With foosball tables, TV lounges and golf simulators, amenity-rich office buildings can often seem more like a place to live than work.

Now, in a move that could further erase the distinction between home and office, landlords in New York City are constructing stylish terraces where tenants can stretch their legs and catch a few rays.

Heaping on the extras can, of course, justify higher prices, though not all tenants will pay extra for these perks. But landlords say that such splashy amenities can help generate buzz in a city adding new offices at a rapid clip.

“Everybody needs a little twist, and terraces add a lot of appeal,” said Palmer Sealy III, who handles office leasing for TF Cornerstone, a landlord that added planters, seating and tropical-wood decking to a formerly windswept roof at 387 Park Avenue South.

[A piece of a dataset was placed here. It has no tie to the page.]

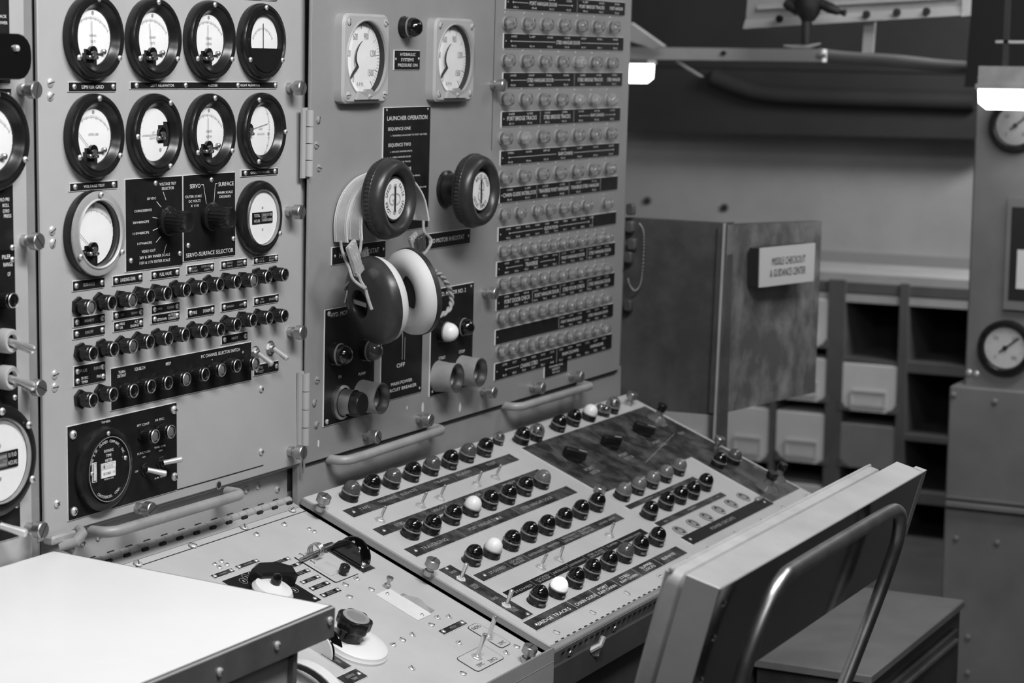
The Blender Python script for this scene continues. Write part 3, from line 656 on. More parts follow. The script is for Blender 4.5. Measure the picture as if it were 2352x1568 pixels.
# ------------------------------------------------------------------ hinged launcher door
DP = thing('launcher_panel','hinged grey panel leaning slightly, with launcher plates and rows of clear indicator lights','panel',FD.mat())
hx=FD.uv(708,600)[0]; rx_=FD.uv(1432,560)[0]; zb=FD.uv(903,1005)[1]
m=MB(); m.box(hx,rx_,zb,.80,-.004,0,'paint_door',.0012); obj('face_plate',m,DP)
m=MB(); m.box(hx,rx_,zb-.004,zb,-.0048,-.003,'gap'); s_=FD.uv(1133,180)[0]; m.box(s_-.0006,s_+.0006,FD.uv(1133,345)[1],.8,0,.0003,'gap'); obj('shadow_gap',m,DP)  # dark strip painted in for the shade under the door, plus a panel joint
m=MB(); uh=FD.uv(700,600)[0]
m.tube([(uh,zb-.01,.003),(uh,.80,.003)],.0016,'paint_dark',8)
for (ya,yb) in ((251,405),(855,1020)):
    va=FD.uv(698,ya)[1]; vb_=FD.uv(698,yb)[1]; n=4
    for k in range(n): p=vb_+(va-vb_)*k/n; q=vb_+(va-vb_)*(k+1)/n-.0009; m.tube([(uh,p,.004),(uh,q,.004)],.0052,'paint',14)
    m.box(uh-.012,uh,vb_-.002,va+.002,-.001,.002,'paint')
obj('hinge',m,DP)
dp=lambda *a,**k: plate(DP,FD,*a,**k)
def sq_gauge(cx,cy,ang):
    w=.014; u,v=FD.uv(cx,cy,w); h=.0555
    m=MB(); n=64; ro=.010
    def rr(a,hh):
        c,sn=math.cos(a),math.sin(a); k=hh/max(abs(c),abs(sn)); x,y=k*c,k*sn
        if abs(x)>hh-ro and abs(y)>hh-ro:
            q=Vector((abs(x)-(hh-ro),abs(y)-(hh-ro))); 
            if q.length>ro: q=q.normalized()*ro
            x=math.copysign(hh-ro+q.x,x); y=math.copysign(hh-ro+q.y,y)
        return x,y
    L=[]
    for (hh,z) in ((h,0),(h,w-.003),(h-.003,w)): L.append([(*rr(2*PI*i/n,hh),z) for i in range(n)])
    for (r,z) in ((.0495,w),(.0488,w+.0012),(.0472,w+.0008),(.0466,w-.002)): L.append([(r*math.cos(2*PI*i/n),r*math.sin(2*PI*i/n),z) for i in range(n)])
    m.add([p for l in L for p in l],[(k*n+i,k*n+(i+1)%n,(k+1)*n+(i+1)%n,(k+1)*n+i) for k in range(len(L)-1) for i in range(n)],'paint')
    m.lathe([(.0466,w-.002),(.0466,.004),(.0001,.004)],'black_matte',n,cap=False)
    g=obj('square_gauge',m,DP,T(u,v,0))
    D=MB(); D.keep=True; D.disc(.0462,.0046,'dial',48); z=.005
    ticks(D,.0400,.0450,-50,230,50,z,big=5,m='ink_black')
    for i,(t,a) in enumerate((('0',236),('300',168),('600',117),('900',66),('1200',13),('1500',-35))): put(D,t,.0305*math.cos(math.radians(a)),.0305*math.sin(math.radians(a)),.0088,None,z,'tick',cond=.62)
    put(D,'R.P.M.',0,-.032,.0048,.016,z,'ink_faded'); obj('dial',D,g)
    N=MB(); k=z+.003
    N.tube(smooth([Vector(p) for p in ((-.012,-.010,k),(-.0165,-.002,k),(-.0150,.008,k),(-.0085,.017,k),(-.002,.0215,k))],5),[.0015-.0011*i/20 for i in range(21)],'ink_black',6)
    N.tube([(-.034,-.030,k),(-.022,-.018,k),(-.012,-.010,k),(-.010,-.011,k)],[.0004,.0017,.0020,.0008],'ink_black',6); obj('needle',N,g)
    C=MB(); pts=[(-.030,-.0505),(.030,-.0505),(.024,-.0400),(.011,-.0415),(.006,-.0375),(-.006,-.0375),(-.011,-.0415),(-.024,-.0400)]; C.prism(pts,w+.0005,w+.0045,'paint'); obj('lower_mask',C,g)
    P=MB(); P.keep=True; P.disc(.0475,w+.0052,'pane',40); obj('glass',P,g)
    for x in (-1,1):
        for y in (-1,1): obj('screw',m_slot(.0046,'paint'),g,T(x*.044,y*.045,w,rz=random.uniform(0,3)))
    obj('screw',m_slot(.0038,'paint'),g,T(0,-.047,w+.0045,rz=.2)); return g
sq_gauge(843,135,226); sq_gauge(1046,138,228)
g=dome(DP,FD,957,63,'b',w=.020,s=1.12)
dp((906.5,115.7),(964,160),[('HYDRAULIC',.52,.2,.17,.60),('SYSTEMS',.50,.48,.17,.50),('PRESSURE ON',.52,.76,.17,.76)],((.05,.45),(.95,.42)),sr=.0018)
dp((882,247.6),(983,521),[('LAUNCHER OPERATION',.50,.085,.035,.86),('SEQUENCE ONE',.33,.17,.026,.48),('1. TRAVERSE LAUNCHER TO PORT OR STBD',.54,.225,.013,.78),('SEQUENCE TWO',.34,.30,.028,.48),
  ('1. UNLOCK HANGAR DOOR',.38,.355,.013,.46),('2. OPEN HANGAR DOOR',.37,.40,.013,.43),('3. RAISE BRIDGE TRACK',.37,.44,.013,.43),('SEQUENCE THREE',.35,.50,.028,.5),('1. LOAD MISSILE ON RAIL',.5,.56,.013,.6),('2. ALIGN LAUNCHER',.4,.61,.013,.4),('3. RAM CHAIN ON LINE',.72,.66,.013,.44)],((.06,.02),(.94,.02)),sr=.0016)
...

If these terraces resemble their residential peers, whether squeezed into existing roofs that once held heating equipment or included in designs of new-construction towers, it may be no accident.

Luxury apartment buildings partly inspired them, said Ryan Jackson, a principal of Stellar Management, whose portfolio includes residential and commercial properties, and which is now developing One Soho Square, an office complex at the Avenue of the Americas and Spring Street offering 10 terraces.

Two prewar buildings joined with a glass addition, One Soho Square benefits from the fact that one building steps back from the street as it rises, offering recesses that were tailor-made for terraces, Mr. Jackson said.

The complex, which is to open this year, seems eager to install usable outdoor space on about every large flat surface. The 9,500-square-foot roof on the Spring Street side will have trees, picnic tables and couches, along with views of the Hudson River, and will be shared by all the complex’s tenants.

Most of the terraces at One Soho Square, however, will be private, and access to them will require a rent premium of about 10 percent, Mr. Jackson said. Asking rents at the building, which the developers bought for $200 million in 2012, are $80 to $125 a square foot, he said.